Donald Trump’s victory in the Presidential race is comparable to the “counter-revolution elections” of Ronald Reagan and Margaret Thatcher, Nigel Farage has said.
In an interview with Fox News’s Neil Cavuto on Saturday the interim leader of UKIP said that Brexit was the “first brick out of the wall,” but that Trump’s “dramatic victory” was the next brick to fall.
“It was the first real kickback against the liberal establishment that has dominated, with its friends in big business and big banks, the world for the past couple of decades,” Farage said.
“They’ve had everything their own way and my sense of it is that in Britain, America and elsewhere families at dinnertime have been saying: “what’s going on in this world? How are these people in charge?”What Brexit did was give ordinary, little people a chance to say what they thought and they want. And it’s now spread to America with this dramatic victory of Trump.
Responding to Cavuto pointing out “they demean you beforehand and they demean you and Trump after the fact,” and that the “dismissive coverage” hasn’t ended, Farage said: “No, and they won’t but what we have to do is follow the example, given to us over thirty years ago, given to us by Reagan and Thatcher.
“They both won counter-revolution elections. At no point did opposition criticism stop them and they just continued. And do you know what? They’ve made the world a better place. And that’s what we’ve got an opportunity to do.”
Farage said the British people are “absolutely thrilled” at Britain getting its independence back in the Brexit referendum, but that the fight wasn’t over yet.
“Do you know what, the media and elements of our political class were talking about the need to run the referendum again, that we should water down the deal.
“But actually when I go out around the United Kingdom and when I meet ordinary people they are absolutely thrilled at what’s happened and they said to me: ‘Nigel, if this government doesn’t deliver the Brexit we voted for we’re taking to the streets’. And there’s no way they can stop Brexit from happening because those seventeen and a half million people – they really believe it.”
But he dismissed the media, who refuse to give Trump a honeymoon period following his win.

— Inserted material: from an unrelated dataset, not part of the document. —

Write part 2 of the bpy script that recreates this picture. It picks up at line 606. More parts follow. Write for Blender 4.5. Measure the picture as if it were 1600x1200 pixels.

“Just look at Wall Street,” Farage said. “The stock market has taken the view that actually Trump has got some great ideas. And I think that if he can make sure that in those first few months he cuts corporation tax, we start to see hundreds of billions of dollars being repatriated to the USA.
“The reason why the markets fell [before the election] is simple. Because everybody believed the narrative that Hillary was going to win their short-term trading positions would gear that way.
“Donald Trump has some good ideas. If he starts to get the economic measures in place then he can work on the rest of his agenda. But sending that big signal – that he’s pushing for jobs and for growth – do that, and then he can do what he wants.”
On reports that Trump is already backtracking on his promise to get rid of Obamacare, Farage was again relaxed.
“He’ll be pragmatic and if his stance changes a little bit on Obamacare – provided he brings the price of it down, it doesn’t really matter. Trump is an Anglophile. He understands and recognises what our two great nations have done together. Thank goodness we’re coming to the end of an American president who loathes us.
“[British Prime Minister Theresa] May’s team has been quite rude about Trump so there are some fences to be mended. We can have between us a sensible trade relationship and cut tariffs. We’re massive investors in each other’s countries. There’s a bright future.”